━━━━━ Information provided
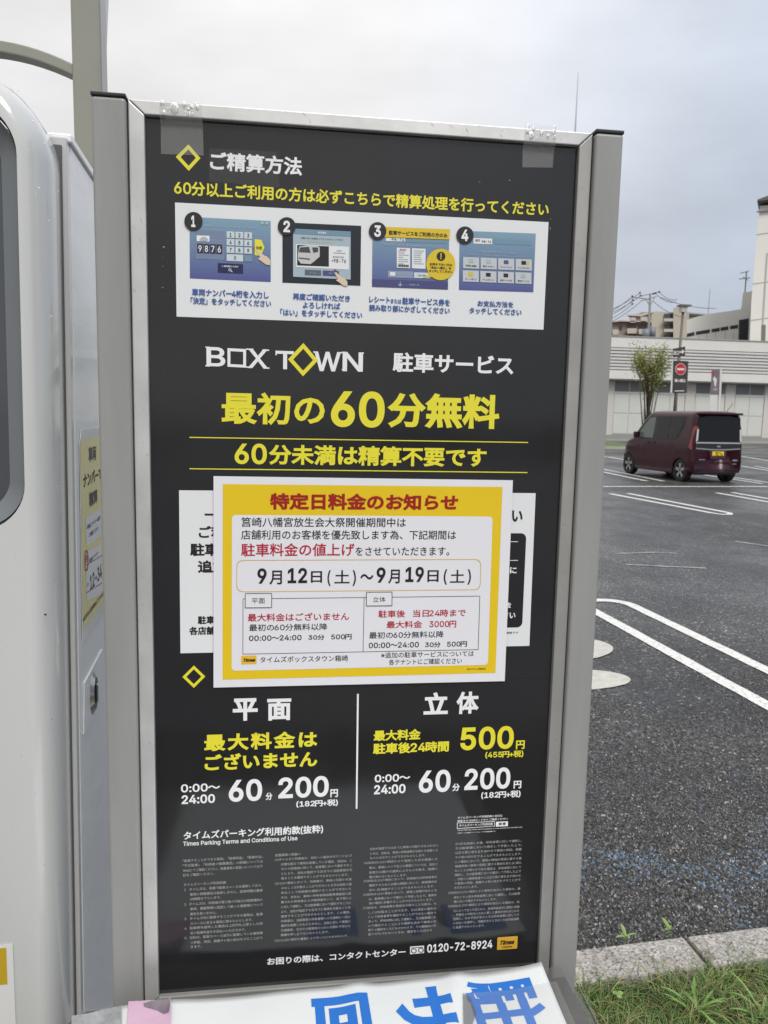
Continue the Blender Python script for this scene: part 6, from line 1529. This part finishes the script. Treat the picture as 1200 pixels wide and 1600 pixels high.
# tree
def tree():
    Y = 42.0; b = at(1012, 640, Y); bx_ = b.x
    t = thing('tree', 'vase shaped young tree with thin green and rusty foliage behind the van', 'tree', Vector((bx_, Y, 0)))
    top = at(1010, 530, Y).z; bark = mat('bark', (.10, .085, .06), .9, var=.3, vscale=8)
    tips = []; bm = bmesh.new()
    tube(bm, [Vector((bx_ + .1, Y, 0)), Vector((bx_ + .08, Y, 1.6)), Vector((bx_, Y, 2.6))], [.16, .12, .09], 8)
    for dx in (-.75, -.35, .45, .8): tube(bm, [Vector((bx_ + dx * .15, Y, 0)), Vector((bx_ + dx * .5, Y + .1 * dx, 1.8)), Vector((bx_ + dx * .95, Y + .3 * dx, 3.6))], [.05, .035, .02], 5)
    for i in range(17):
        a = i * 2.4; sp_ = random.uniform(.5, 1.5); h = random.uniform(.72, 1.0) * top
        z0 = random.uniform(.6, 2.3); st_ = Vector((bx_, Y, z0)); en = Vector((bx_ - .05 + sp_ * math.cos(a), Y + sp_ * math.sin(a), h))
        m_ = st_.lerp(en, .5) + Vector((-.25 * math.cos(a) * sp_, -.25 * math.sin(a) * sp_, .25))
        tube(bm, [st_, m_, en], [.055, .035, .008], 5)
        for q in range(5):
            s0 = m_.lerp(en, random.uniform(.0, .8)); e0 = s0 + Vector((random.gauss(0, .28), random.gauss(0, .28), random.uniform(.2, .7))); tube(bm, [s0, e0], [.014, .004], 4); tips.append((s0, e0))
        tips.append((m_, en)); tips.append((m_, en))
    bm_obj('trunk', bm, bark, t, smooth=True)
    n = 4800; V = []; F = []; mi = []
    for i in range(n):
        s0, e0 = random.choice(tips); k = random.uniform(.05, 1.05); c = s0.lerp(e0, k) + Vector((random.gauss(0, .17), random.gauss(0, .17), random.gauss(0, .16)))
        if c.z < 2.5: continue
        s = random.uniform(.035, .07); a = Vector((random.gauss(0, 1), random.gauss(0, 1), random.gauss(0, .6))).normalized(); b_ = a.cross(Vector((random.gauss(0, 1), random.gauss(0, 1), random.gauss(0, 1)))).normalized()
        o = len(V); V += [c - a * s, c + b_ * s * .6, c + a * s, c - b_ * s * .6]; F.append((o, o + 1, o + 2, o + 3))
        warm = (c.x < bx_ and random.random() < .22); mi.append(random.choice((3, 4)) if warm else random.choice((0, 1, 1, 2, 2)))
    LM = [mat('leaf_%d' % i, c, .6) for i, c in enumerate(((.13, .17, .04), (.22, .27, .06), (.33, .36, .10), (.38, .24, .10), (.27, .16, .07)))]
    o = mesh_obj('crown', V, F, LM, t, mi); o['kind'] = 'stuff'
tree()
━━━━━━━━━━
Stated exercise: Go through the listing above and write it out again exactly, dropping the pictures.

Output of the task:
Continue the Blender Python script for this scene: part 6, from line 1529. This part finishes the script. Treat the picture as 1200 pixels wide and 1600 pixels high.
# tree
def tree():
    Y = 42.0; b = at(1012, 640, Y); bx_ = b.x
    t = thing('tree', 'vase shaped young tree with thin green and rusty foliage behind the van', 'tree', Vector((bx_, Y, 0)))
    top = at(1010, 530, Y).z; bark = mat('bark', (.10, .085, .06), .9, var=.3, vscale=8)
    tips = []; bm = bmesh.new()
    tube(bm, [Vector((bx_ + .1, Y, 0)), Vector((bx_ + .08, Y, 1.6)), Vector((bx_, Y, 2.6))], [.16, .12, .09], 8)
    for dx in (-.75, -.35, .45, .8): tube(bm, [Vector((bx_ + dx * .15, Y, 0)), Vector((bx_ + dx * .5, Y + .1 * dx, 1.8)), Vector((bx_ + dx * .95, Y + .3 * dx, 3.6))], [.05, .035, .02], 5)
    for i in range(17):
        a = i * 2.4; sp_ = random.uniform(.5, 1.5); h = random.uniform(.72, 1.0) * top
        z0 = random.uniform(.6, 2.3); st_ = Vector((bx_, Y, z0)); en = Vector((bx_ - .05 + sp_ * math.cos(a), Y + sp_ * math.sin(a), h))
        m_ = st_.lerp(en, .5) + Vector((-.25 * math.cos(a) * sp_, -.25 * math.sin(a) * sp_, .25))
        tube(bm, [st_, m_, en], [.055, .035, .008], 5)
        for q in range(5):
            s0 = m_.lerp(en, random.uniform(.0, .8)); e0 = s0 + Vector((random.gauss(0, .28), random.gauss(0, .28), random.uniform(.2, .7))); tube(bm, [s0, e0], [.014, .004], 4); tips.append((s0, e0))
        tips.append((m_, en)); tips.append((m_, en))
    bm_obj('trunk', bm, bark, t, smooth=True)
    n = 4800; V = []; F = []; mi = []
    for i in range(n):
        s0, e0 = random.choice(tips); k = random.uniform(.05, 1.05); c = s0.lerp(e0, k) + Vector((random.gauss(0, .17), random.gauss(0, .17), random.gauss(0, .16)))
        if c.z < 2.5: continue
        s = random.uniform(.035, .07); a = Vector((random.gauss(0, 1), random.gauss(0, 1), random.gauss(0, .6))).normalized(); b_ = a.cross(Vector((random.gauss(0, 1), random.gauss(0, 1), random.gauss(0, 1)))).normalized()
        o = len(V); V += [c - a * s, c + b_ * s * .6, c + a * s, c - b_ * s * .6]; F.append((o, o + 1, o + 2, o + 3))
        warm = (c.x < bx_ and random.random() < .22); mi.append(random.choice((3, 4)) if warm else random.choice((0, 1, 1, 2, 2)))
    LM = [mat('leaf_%d' % i, c, .6) for i, c in enumerate(((.13, .17, .04), (.22, .27, .06), (.33, .36, .10), (.38, .24, .10), (.27, .16, .07)))]
    o = mesh_obj('crown', V, F, LM, t, mi); o['kind'] = 'stuff'
tree()